78. If Facebook is your experience of the Net, then you’ve strapped on goggles from a company with a fiduciary responsibility to keep you from ever taking the goggles off.
79. Google, Amazon, Facebook, Apple are all in the goggles business. The biggest truth their goggles obscure: These companies want to hold us the way black holes hold light.

What the Internet has done for us
95. The Internet is astounding. The Web is awesome. You are beautiful. Connect us all and we are more crazily amazing than Jennifer Lawrence. These are simple facts.
95. So let’s not minimize what the Net has done in the past twenty years:
96. There’s so much more music in the world.
97. We now make most of our culture for ourselves, with occasional forays to a movie theater for something blowy-uppy and a $9 nickel-bag of popcorn.
98. Politicians now have to explain their positions far beyond the one-page “position papers” they used to mimeograph.
99. Anything you don’t understand you can find an explanation for. And a discussion about. And an argument over. Is it not clear how awesome that is?

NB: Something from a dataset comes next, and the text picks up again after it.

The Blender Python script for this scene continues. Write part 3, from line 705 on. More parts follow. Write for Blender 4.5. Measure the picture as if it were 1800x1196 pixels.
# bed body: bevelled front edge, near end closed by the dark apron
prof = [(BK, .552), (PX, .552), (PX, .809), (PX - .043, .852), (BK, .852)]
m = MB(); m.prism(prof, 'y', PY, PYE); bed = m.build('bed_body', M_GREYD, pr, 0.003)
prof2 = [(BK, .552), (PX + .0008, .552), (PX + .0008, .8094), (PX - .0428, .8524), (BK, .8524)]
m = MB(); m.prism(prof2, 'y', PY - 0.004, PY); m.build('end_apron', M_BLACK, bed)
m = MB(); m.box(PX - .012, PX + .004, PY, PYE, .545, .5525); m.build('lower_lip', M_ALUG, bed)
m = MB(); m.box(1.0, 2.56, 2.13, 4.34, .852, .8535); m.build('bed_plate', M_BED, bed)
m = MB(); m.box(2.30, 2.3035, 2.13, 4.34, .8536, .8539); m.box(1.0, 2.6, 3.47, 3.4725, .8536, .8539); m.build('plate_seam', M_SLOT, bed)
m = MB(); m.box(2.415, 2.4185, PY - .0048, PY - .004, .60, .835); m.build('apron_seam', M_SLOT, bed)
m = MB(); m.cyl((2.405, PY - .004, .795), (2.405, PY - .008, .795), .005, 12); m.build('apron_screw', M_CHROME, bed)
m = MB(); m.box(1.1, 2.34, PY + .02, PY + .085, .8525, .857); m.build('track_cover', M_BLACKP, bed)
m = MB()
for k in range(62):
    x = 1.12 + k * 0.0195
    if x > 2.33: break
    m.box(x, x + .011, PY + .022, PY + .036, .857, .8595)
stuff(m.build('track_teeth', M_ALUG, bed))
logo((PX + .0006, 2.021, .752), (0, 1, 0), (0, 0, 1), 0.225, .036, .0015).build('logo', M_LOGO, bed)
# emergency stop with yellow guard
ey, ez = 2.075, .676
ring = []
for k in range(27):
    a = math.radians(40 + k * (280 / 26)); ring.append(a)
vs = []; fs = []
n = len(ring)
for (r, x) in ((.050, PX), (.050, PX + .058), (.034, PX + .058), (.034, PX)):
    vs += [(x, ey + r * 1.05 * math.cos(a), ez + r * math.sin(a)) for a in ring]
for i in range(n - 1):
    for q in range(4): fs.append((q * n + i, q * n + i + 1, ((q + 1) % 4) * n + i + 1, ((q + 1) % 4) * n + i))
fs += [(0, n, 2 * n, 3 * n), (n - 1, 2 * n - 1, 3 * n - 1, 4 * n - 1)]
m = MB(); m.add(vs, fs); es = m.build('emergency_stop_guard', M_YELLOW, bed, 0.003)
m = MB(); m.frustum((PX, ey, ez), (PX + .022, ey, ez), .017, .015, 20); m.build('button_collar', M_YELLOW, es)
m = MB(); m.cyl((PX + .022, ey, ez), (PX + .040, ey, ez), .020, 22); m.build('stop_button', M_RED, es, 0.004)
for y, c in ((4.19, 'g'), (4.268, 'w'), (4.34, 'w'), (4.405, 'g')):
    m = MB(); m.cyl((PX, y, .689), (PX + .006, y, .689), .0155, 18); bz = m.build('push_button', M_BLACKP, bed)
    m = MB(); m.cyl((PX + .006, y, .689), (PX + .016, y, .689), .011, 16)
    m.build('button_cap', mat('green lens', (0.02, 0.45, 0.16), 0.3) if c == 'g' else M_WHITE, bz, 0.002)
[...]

100. You want to know what to buy? The business that makes an object of desire is now the worst source of information about it. The best source is all of us.
101. You want to listen in on a college-level course about something you’re interested in? Google your topic. Take your pick. For free.
102. Yeah, the Internet hasn’t solved all the world’s problems. That’s why the Almighty hath given us asses: that we might get off of them.